Brief: Restate each of the lines below word for word and drop every picture.

Supplied information:
▬▬▬▬▬▬
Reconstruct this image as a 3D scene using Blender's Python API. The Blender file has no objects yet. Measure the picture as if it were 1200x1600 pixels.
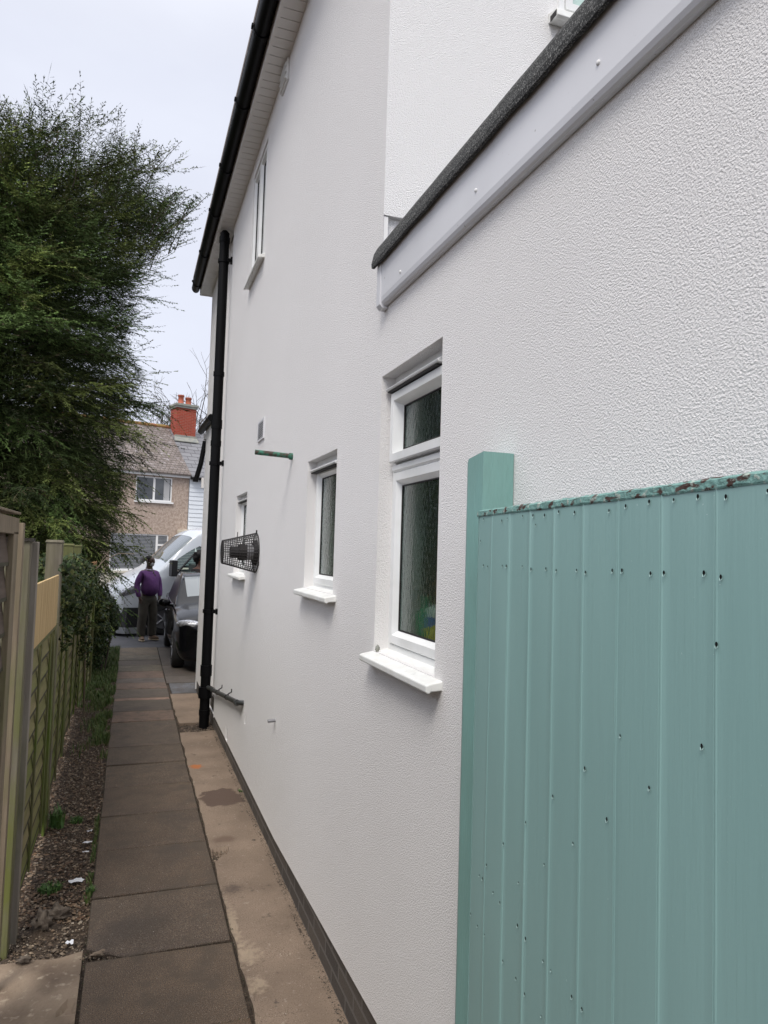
import bpy, math, random
import numpy as np
from mathutils import Vector, Matrix, noise
random.seed(7); rng = np.random.default_rng(7)
S = bpy.context.scene
C = S.collection
R = math.radians
# ------------------------------------------------------------ camera
cam_d = bpy.data.cameras.new('camera'); cam = bpy.data.objects.new('camera', cam_d); C.objects.link(cam)
right = Vector((0.94134, -0.33593, 0.03213)); 
fwd = Vector((0.33344, 0.94087, 0.06)); 
f_px = 1109.0
def _axes():
    y = np.array([(204-600)/f_px, -(851-800)/f_px, 1.0]); y /= np.linalg.norm(y)
    z = np.array([0.0295, 1, 0.0]); z[2] = -(z@y)/y[2]; z /= np.linalg.norm(z)
    x = np.cross(y, z); x = x if x[0] > 0 else -x
    return np.stack([x, y, z], 1)
A = _axes()
m = Matrix(((A[0][0], A[1][0], -A[2][0]), (A[0][1], A[1][1], -A[2][1]), (A[0][2], A[1][2], -A[2][2])))
cam.matrix_world = Matrix.Translation((0, 0, 2.0)) @ m.to_4x4()
cam_d.sensor_fit = 'VERTICAL'; cam_d.sensor_height = 36; cam_d.lens = 36*f_px/1600
cam_d.clip_start = 0.05; cam_d.clip_end = 2000
S.camera = cam
# ------------------------------------------------------------ world, sun, exposure
SUN_EL, SUN_DIR = R(52), Vector((-0.42, -0.60, 0.95)).normalized()
SUN_EL = math.asin(SUN_DIR.z)
W = bpy.data.worlds.new('World'); S.world = W; W.use_nodes = True
nt = W.node_tree; N = nt.nodes; L = nt.links
bg = N['Background']
sky = N.new('ShaderNodeTexSky'); sky.sky_type = 'NISHITA'; sky.sun_disc = False
sky.sun_elevation = SUN_EL; sky.sun_rotation = math.atan2(SUN_DIR.x, SUN_DIR.y)
sky.air_density = 1.0; sky.dust_density = 2.0
tc = N.new('ShaderNodeTexCoord'); mp = N.new('ShaderNodeMapping'); mp.inputs['Scale'].default_value = (1, 1, 2.6)
L.new(tc.outputs['Generated'], mp.inputs['Vector'])
nz = N.new('ShaderNodeTexNoise'); nz.inputs['Scale'].default_value = 2.2; nz.inputs['Detail'].default_value = 5; nz.inputs['Roughness'].default_value = .5
L.new(mp.outputs['Vector'], nz.inputs['Vector'])
cr = N.new('ShaderNodeValToRGB'); e = cr.color_ramp.elements
e[0].position = .30; e[0].color = (4.9, 5.05, 5.78, 1); e[1].position = .72; e[1].color = (5.7, 5.9, 6.6, 1)
L.new(nz.outputs['Fac'], cr.inputs['Fac'])
sep = N.new('ShaderNodeSeparateXYZ'); L.new(tc.outputs['Generated'], sep.inputs['Vector'])
el = N.new('ShaderNodeMapRange'); el.inputs['From Min'].default_value = .55; el.inputs['From Max'].default_value = 1; el.inputs['To Min'].default_value = 1.0; el.inputs['To Max'].default_value = 3.1
L.new(sep.outputs['Z'], el.inputs['Value'])
tint = N.new('ShaderNodeVectorMath'); tint.operation = 'MULTIPLY'; tint.inputs[1].default_value = (1.03, 1.0, .93); L.new(cr.outputs['Color'], tint.inputs[0])
hi = N.new('ShaderNodeVectorMath'); hi.operation = 'SCALE'; L.new(tint.outputs[0], hi.inputs[0]); L.new(el.outputs['Result'], hi.inputs['Scale'])
el2 = N.new('ShaderNodeMapRange'); el2.inputs['From Min'].default_value = .55; el2.inputs['From Max'].default_value = .8; L.new(sep.outputs['Z'], el2.inputs['Value'])
mu = N.new('ShaderNodeMix'); mu.data_type = 'RGBA'; L.new(el2.outputs['Result'], mu.inputs['Factor']); L.new(cr.outputs['Color'], mu.inputs[6]); L.new(hi.outputs[0], mu.inputs[7])
mx = N.new('ShaderNodeMix'); mx.data_type = 'RGBA'; mx.inputs['Factor'].default_value = .9
L.new(sky.outputs['Color'], mx.inputs[6]); L.new(mu.outputs[2], mx.inputs[7])
L.new(mx.outputs[2], bg.inputs['Color']); bg.inputs['Strength'].default_value = 0.1
sd = bpy.data.lights.new('sun', 'SUN'); sun = bpy.data.objects.new('sun', sd); C.objects.link(sun)
sd.energy = 1.35; sd.angle = R(22); sd.color = (1, .95, .88)
sun.rotation_euler = SUN_DIR.to_track_quat('Z', 'Y').to_euler()
S.view_settings.view_transform = 'Standard'; S.view_settings.look = 'None'; S.view_settings.exposure = 0.70; S.view_settings.gamma = 1
S.cycles.max_bounces = 8
# ------------------------------------------------------------ materials
def mat(name, base, rough=.6, var=None, vscale=4, vdet=5, bump=0, bscale=60, bdist=.004, bdet=4, metal=0, spec=.5,
        stretch=(1, 1, 1), vramp=(.35, .65), attr=False, bstretch=None, brough=.6, coat=0):
    m = bpy.data.materials.new(name); m.use_nodes = True; n = m.node_tree.nodes; l = m.node_tree.links
    p = n['Principled BSDF']; p.inputs['Base Color'].default_value = (*base, 1); p.inputs['Roughness'].default_value = rough
    p.inputs['Metallic'].default_value = metal; p.inputs['Specular IOR Level'].default_value = spec; p.inputs['Coat Weight'].default_value = coat
    t = n.new('ShaderNodeTexCoord'); col = None
    def mapped(st):
        q = n.new('ShaderNodeMapping'); q.inputs['Scale'].default_value = st; l.new(t.outputs['Object'], q.inputs['Vector']); return q.outputs['Vector']
    m['_'] = 1
    if attr:
        a = n.new('ShaderNodeAttribute'); a.attribute_name = 'Col'; col = a.outputs['Color']
    if var is not None:
        z = n.new('ShaderNodeTexNoise'); z.inputs['Scale'].default_value = vscale; z.inputs['Detail'].default_value = vdet; l.new(mapped(stretch), z.inputs['Vector'])
        r = n.new('ShaderNodeMapRange'); r.inputs['From Min'].default_value = vramp[0]; r.inputs['From Max'].default_value = vramp[1]
        l.new(z.outputs['Fac'], r.inputs['Value'])
        x = n.new('ShaderNodeMix'); x.data_type = 'RGBA'; l.new(r.outputs['Result'], x.inputs['Factor'])
        if attr:
            x.blend_type = 'MULTIPLY'; l.new(col, x.inputs[6]); x.inputs[7].default_value = (*var, 1)
        else:
            x.inputs[6].default_value = (*base, 1); x.inputs[7].default_value = (*var, 1)
        col = x.outputs[2]
    if col is not None: l.new(col, p.inputs['Base Color'])
    if bump:
        z = n.new('ShaderNodeTexNoise'); z.inputs['Scale'].default_value = bscale; z.inputs['Detail'].default_value = bdet; z.inputs['Roughness'].default_value = brough
        l.new(mapped(bstretch or stretch), z.inputs['Vector'])
        b = n.new('ShaderNodeBump'); b.inputs['Strength'].default_value = bump; b.inputs['Distance'].default_value = bdist
        l.new(z.outputs['Fac'], b.inputs['Height']); l.new(b.outputs['Normal'], p.inputs['Normal'])
    del m['_']
    return m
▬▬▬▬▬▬
Task response:
Reconstruct this image as a 3D scene using Blender's Python API. The Blender file has no objects yet. Measure the picture as if it were 1200x1600 pixels.
import bpy, math, random
import numpy as np
from mathutils import Vector, Matrix, noise
random.seed(7); rng = np.random.default_rng(7)
S = bpy.context.scene
C = S.collection
R = math.radians
# ------------------------------------------------------------ camera
cam_d = bpy.data.cameras.new('camera'); cam = bpy.data.objects.new('camera', cam_d); C.objects.link(cam)
right = Vector((0.94134, -0.33593, 0.03213)); 
fwd = Vector((0.33344, 0.94087, 0.06)); 
f_px = 1109.0
def _axes():
    y = np.array([(204-600)/f_px, -(851-800)/f_px, 1.0]); y /= np.linalg.norm(y)
    z = np.array([0.0295, 1, 0.0]); z[2] = -(z@y)/y[2]; z /= np.linalg.norm(z)
    x = np.cross(y, z); x = x if x[0] > 0 else -x
    return np.stack([x, y, z], 1)
A = _axes()
m = Matrix(((A[0][0], A[1][0], -A[2][0]), (A[0][1], A[1][1], -A[2][1]), (A[0][2], A[1][2], -A[2][2])))
cam.matrix_world = Matrix.Translation((0, 0, 2.0)) @ m.to_4x4()
cam_d.sensor_fit = 'VERTICAL'; cam_d.sensor_height = 36; cam_d.lens = 36*f_px/1600
cam_d.clip_start = 0.05; cam_d.clip_end = 2000
S.camera = cam
# ------------------------------------------------------------ world, sun, exposure
SUN_EL, SUN_DIR = R(52), Vector((-0.42, -0.60, 0.95)).normalized()
SUN_EL = math.asin(SUN_DIR.z)
W = bpy.data.worlds.new('World'); S.world = W; W.use_nodes = True
nt = W.node_tree; N = nt.nodes; L = nt.links
bg = N['Background']
sky = N.new('ShaderNodeTexSky'); sky.sky_type = 'NISHITA'; sky.sun_disc = False
sky.sun_elevation = SUN_EL; sky.sun_rotation = math.atan2(SUN_DIR.x, SUN_DIR.y)
sky.air_density = 1.0; sky.dust_density = 2.0
tc = N.new('ShaderNodeTexCoord'); mp = N.new('ShaderNodeMapping'); mp.inputs['Scale'].default_value = (1, 1, 2.6)
L.new(tc.outputs['Generated'], mp.inputs['Vector'])
nz = N.new('ShaderNodeTexNoise'); nz.inputs['Scale'].default_value = 2.2; nz.inputs['Detail'].default_value = 5; nz.inputs['Roughness'].default_value = .5
L.new(mp.outputs['Vector'], nz.inputs['Vector'])
cr = N.new('ShaderNodeValToRGB'); e = cr.color_ramp.elements
e[0].position = .30; e[0].color = (4.9, 5.05, 5.78, 1); e[1].position = .72; e[1].color = (5.7, 5.9, 6.6, 1)
L.new(nz.outputs['Fac'], cr.inputs['Fac'])
sep = N.new('ShaderNodeSeparateXYZ'); L.new(tc.outputs['Generated'], sep.inputs['Vector'])
el = N.new('ShaderNodeMapRange'); el.inputs['From Min'].default_value = .55; el.inputs['From Max'].default_value = 1; el.inputs['To Min'].default_value = 1.0; el.inputs['To Max'].default_value = 3.1
L.new(sep.outputs['Z'], el.inputs['Value'])
tint = N.new('ShaderNodeVectorMath'); tint.operation = 'MULTIPLY'; tint.inputs[1].default_value = (1.03, 1.0, .93); L.new(cr.outputs['Color'], tint.inputs[0])
hi = N.new('ShaderNodeVectorMath'); hi.operation = 'SCALE'; L.new(tint.outputs[0], hi.inputs[0]); L.new(el.outputs['Result'], hi.inputs['Scale'])
el2 = N.new('ShaderNodeMapRange'); el2.inputs['From Min'].default_value = .55; el2.inputs['From Max'].default_value = .8; L.new(sep.outputs['Z'], el2.inputs['Value'])
mu = N.new('ShaderNodeMix'); mu.data_type = 'RGBA'; L.new(el2.outputs['Result'], mu.inputs['Factor']); L.new(cr.outputs['Color'], mu.inputs[6]); L.new(hi.outputs[0], mu.inputs[7])
mx = N.new('ShaderNodeMix'); mx.data_type = 'RGBA'; mx.inputs['Factor'].default_value = .9
L.new(sky.outputs['Color'], mx.inputs[6]); L.new(mu.outputs[2], mx.inputs[7])
L.new(mx.outputs[2], bg.inputs['Color']); bg.inputs['Strength'].default_value = 0.1
sd = bpy.data.lights.new('sun', 'SUN'); sun = bpy.data.objects.new('sun', sd); C.objects.link(sun)
sd.energy = 1.35; sd.angle = R(22); sd.color = (1, .95, .88)
sun.rotation_euler = SUN_DIR.to_track_quat('Z', 'Y').to_euler()
S.view_settings.view_transform = 'Standard'; S.view_settings.look = 'None'; S.view_settings.exposure = 0.70; S.view_settings.gamma = 1
S.cycles.max_bounces = 8
# ------------------------------------------------------------ materials
def mat(name, base, rough=.6, var=None, vscale=4, vdet=5, bump=0, bscale=60, bdist=.004, bdet=4, metal=0, spec=.5,
        stretch=(1, 1, 1), vramp=(.35, .65), attr=False, bstretch=None, brough=.6, coat=0):
    m = bpy.data.materials.new(name); m.use_nodes = True; n = m.node_tree.nodes; l = m.node_tree.links
    p = n['Principled BSDF']; p.inputs['Base Color'].default_value = (*base, 1); p.inputs['Roughness'].default_value = rough
    p.inputs['Metallic'].default_value = metal; p.inputs['Specular IOR Level'].default_value = spec; p.inputs['Coat Weight'].default_value = coat
    t = n.new('ShaderNodeTexCoord'); col = None
    def mapped(st):
        q = n.new('ShaderNodeMapping'); q.inputs['Scale'].default_value = st; l.new(t.outputs['Object'], q.inputs['Vector']); return q.outputs['Vector']
    m['_'] = 1
    if attr:
        a = n.new('ShaderNodeAttribute'); a.attribute_name = 'Col'; col = a.outputs['Color']
    if var is not None:
        z = n.new('ShaderNodeTexNoise'); z.inputs['Scale'].default_value = vscale; z.inputs['Detail'].default_value = vdet; l.new(mapped(stretch), z.inputs['Vector'])
        r = n.new('ShaderNodeMapRange'); r.inputs['From Min'].default_value = vramp[0]; r.inputs['From Max'].default_value = vramp[1]
        l.new(z.outputs['Fac'], r.inputs['Value'])
        x = n.new('ShaderNodeMix'); x.data_type = 'RGBA'; l.new(r.outputs['Result'], x.inputs['Factor'])
        if attr:
            x.blend_type = 'MULTIPLY'; l.new(col, x.inputs[6]); x.inputs[7].default_value = (*var, 1)
        else:
            x.inputs[6].default_value = (*base, 1); x.inputs[7].default_value = (*var, 1)
        col = x.outputs[2]
    if col is not None: l.new(col, p.inputs['Base Color'])
    if bump:
        z = n.new('ShaderNodeTexNoise'); z.inputs['Scale'].default_value = bscale; z.inputs['Detail'].default_value = bdet; z.inputs['Roughness'].default_value = brough
        l.new(mapped(bstretch or stretch), z.inputs['Vector'])
        b = n.new('ShaderNodeBump'); b.inputs['Strength'].default_value = bump; b.inputs['Distance'].default_value = bdist
        l.new(z.outputs['Fac'], b.inputs['Height']); l.new(b.outputs['Normal'], p.inputs['Normal'])
    del m['_']
    return m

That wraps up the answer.